Ironically, we believe that going on a campaign to fix the world will get rid of our stress, but we actually increase it. The more we try to control things, the more emotional, physical and spiritual stress we create. We become more a part of the problem than the solution. When someone comes into my office overwhelmed with frustration and stress, control is usually adding to the problem.

Several months ago, I received a call from an old client. She said she needed to see me right away. She wasn’t sleeping and was feeling uptight, stressed out and anxious over her husband’s job situation. When we talked in the office, Beverly explained that her husband had been laid off from his job the month before and had been going through the process of finding a new one. She said to me, “My husband and I are spending hours every day looking for places to apply. I need to help my husband find a job! It’s exhausting me.”

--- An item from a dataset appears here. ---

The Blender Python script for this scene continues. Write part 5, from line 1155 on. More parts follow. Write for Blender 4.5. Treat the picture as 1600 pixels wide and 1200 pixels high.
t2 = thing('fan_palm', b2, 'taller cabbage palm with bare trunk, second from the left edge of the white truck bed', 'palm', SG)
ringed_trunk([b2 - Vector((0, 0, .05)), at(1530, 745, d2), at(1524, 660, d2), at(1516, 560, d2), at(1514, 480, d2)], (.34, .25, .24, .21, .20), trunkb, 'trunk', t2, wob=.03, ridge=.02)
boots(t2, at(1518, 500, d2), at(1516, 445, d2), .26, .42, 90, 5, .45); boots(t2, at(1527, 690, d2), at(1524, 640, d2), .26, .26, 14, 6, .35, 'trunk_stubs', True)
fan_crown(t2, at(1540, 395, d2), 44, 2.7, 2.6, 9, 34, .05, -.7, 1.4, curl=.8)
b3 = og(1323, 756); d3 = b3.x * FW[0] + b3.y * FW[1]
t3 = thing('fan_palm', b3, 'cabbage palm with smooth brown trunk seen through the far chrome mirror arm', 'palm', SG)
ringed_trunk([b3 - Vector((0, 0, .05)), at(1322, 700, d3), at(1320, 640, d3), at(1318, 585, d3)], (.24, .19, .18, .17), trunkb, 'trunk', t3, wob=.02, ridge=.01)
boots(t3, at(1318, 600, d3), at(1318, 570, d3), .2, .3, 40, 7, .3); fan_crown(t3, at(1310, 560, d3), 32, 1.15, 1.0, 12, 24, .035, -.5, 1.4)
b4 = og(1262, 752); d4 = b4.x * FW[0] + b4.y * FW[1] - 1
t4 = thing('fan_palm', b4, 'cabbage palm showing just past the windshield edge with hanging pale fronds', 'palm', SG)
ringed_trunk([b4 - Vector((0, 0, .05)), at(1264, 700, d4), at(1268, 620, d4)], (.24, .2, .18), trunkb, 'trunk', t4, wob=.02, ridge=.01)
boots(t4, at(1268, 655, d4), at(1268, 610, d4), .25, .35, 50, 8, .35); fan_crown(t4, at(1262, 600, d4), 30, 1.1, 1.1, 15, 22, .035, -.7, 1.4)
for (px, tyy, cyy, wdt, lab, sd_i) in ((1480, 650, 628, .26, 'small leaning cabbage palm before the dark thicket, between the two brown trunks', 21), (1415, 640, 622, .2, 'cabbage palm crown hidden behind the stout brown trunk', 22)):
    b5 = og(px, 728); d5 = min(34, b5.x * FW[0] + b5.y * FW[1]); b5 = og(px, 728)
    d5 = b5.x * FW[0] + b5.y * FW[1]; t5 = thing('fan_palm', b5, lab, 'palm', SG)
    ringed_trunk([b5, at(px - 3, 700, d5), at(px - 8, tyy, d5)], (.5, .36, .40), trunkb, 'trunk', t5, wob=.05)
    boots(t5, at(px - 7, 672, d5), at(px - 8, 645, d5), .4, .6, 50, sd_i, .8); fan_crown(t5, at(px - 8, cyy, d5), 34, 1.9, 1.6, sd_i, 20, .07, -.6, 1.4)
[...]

As we talked, it became clear that Beverly was unknowingly adding to the stress of job hunting. Rather than focusing on the process and trusting God for the outcome, she was trying to control the outcome. She wasn’t just helping her husband look for a job. She believed it was up to her to help him find a job. She felt responsible.

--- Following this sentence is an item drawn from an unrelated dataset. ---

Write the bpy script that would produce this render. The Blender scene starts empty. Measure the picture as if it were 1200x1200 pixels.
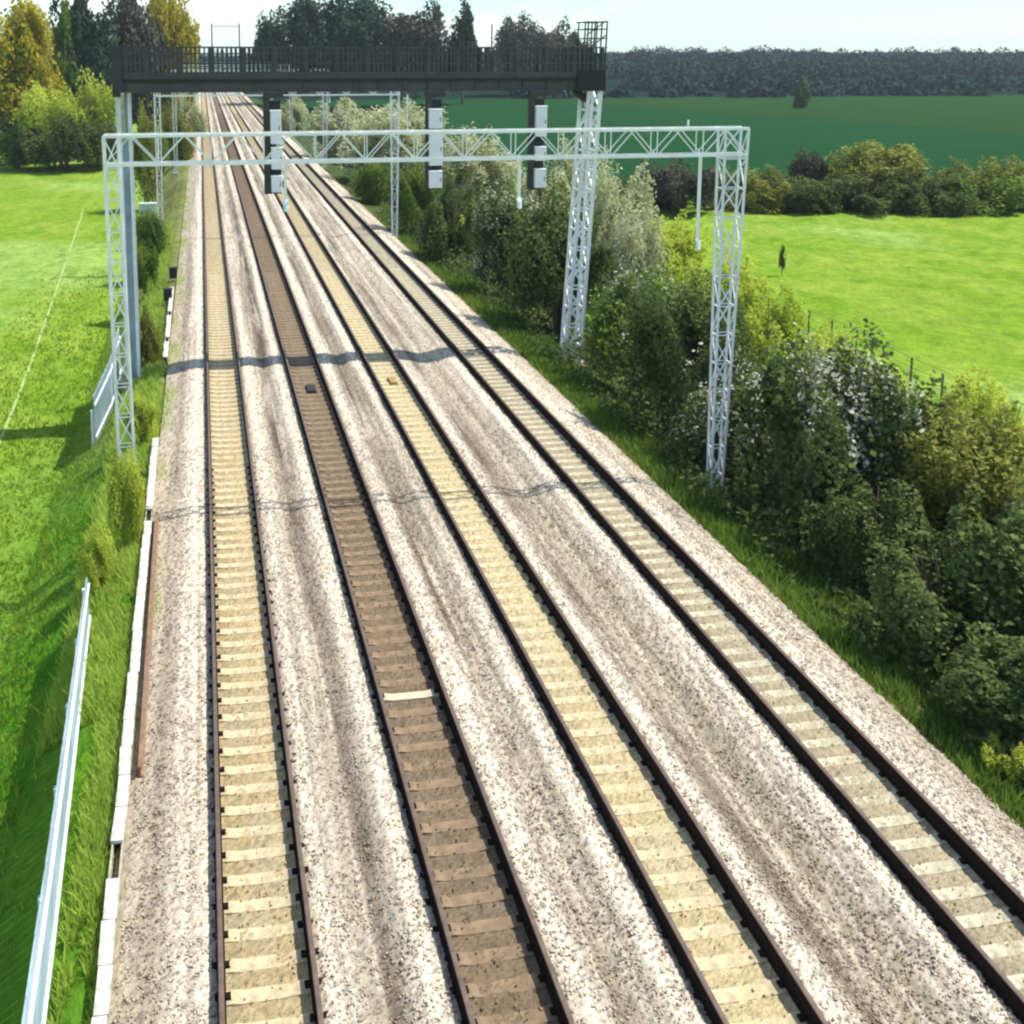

Her added stress was coming from assuming responsibly for something she did not have control over: making sure that her husband found a job. Instead of focusing on an outcome she did not have control over, I encouraged her to focus on the process. She did have control over that. She could not make sure things turned out a certain way, but she could focus on simply assisting her husband as best she could in the process of job hunting. She could be helpful and encouraging. She could pray. She could make suggestions and run needed errands for him.

What seemed like a very subtle change in her thinking and in her goal made a tremendous difference for Beverly. As she left my office, she was visibly relaxed and relieved. She seemed rather excited about trusting God with this burden and no longer having to be responsible for the outcome of her husband’s job search.